SPH and CNA also emphasised the critical role mainstream media play to help readers distinguish between credible news and misleading or false reports, through quality journalism. CNA said “Capabilities and newsrooms must continue to be strengthened, to address the problem of DOFs … via high-quality journalism, fact-checking and in-depth reporting.”

 

Mediacorp’s editor-in-chief Mr Walter Fernandez also added that there is zero tolerance for falsehoods and that multiple checks happen within the newsroom. SPH also added that there is a need for legislation for social media channels, for the content that these platforms choose to publish and promote.

 

 

Deliberate online falsehoods can harm democratic processes

 

Professor Thio Li-ann from the Faculty of Law, National University of Singapore, suggested in her written representation that a law regulating deliberate online falsehoods may be justified on the ground of ‘public order’. This is because of the damage they pose to democratic institutions and processes.

 

She noted that not all forms of speech are ‘equally worthy of protection’, especially if one speaks with the goal to defame another’s reputation or incite violence against an ethnic or religious group.
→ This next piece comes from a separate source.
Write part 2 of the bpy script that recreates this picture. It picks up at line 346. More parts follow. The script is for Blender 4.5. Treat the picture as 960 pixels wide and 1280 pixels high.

Professor Thio also highlighted that deliberate online falsehoods can be a “hybrid” between a threat to public order and national security, citing how it can be an attempt to undermine democratic elections.

 

In her paper, Professor Thio also suggested a Netizen Code of Conduct to promote a culture of honesty and integrity, both online and offline. She added that students could also be taught the importance of discernment, to be able to ascertain truth from falsehood or at least being apprised of the problem.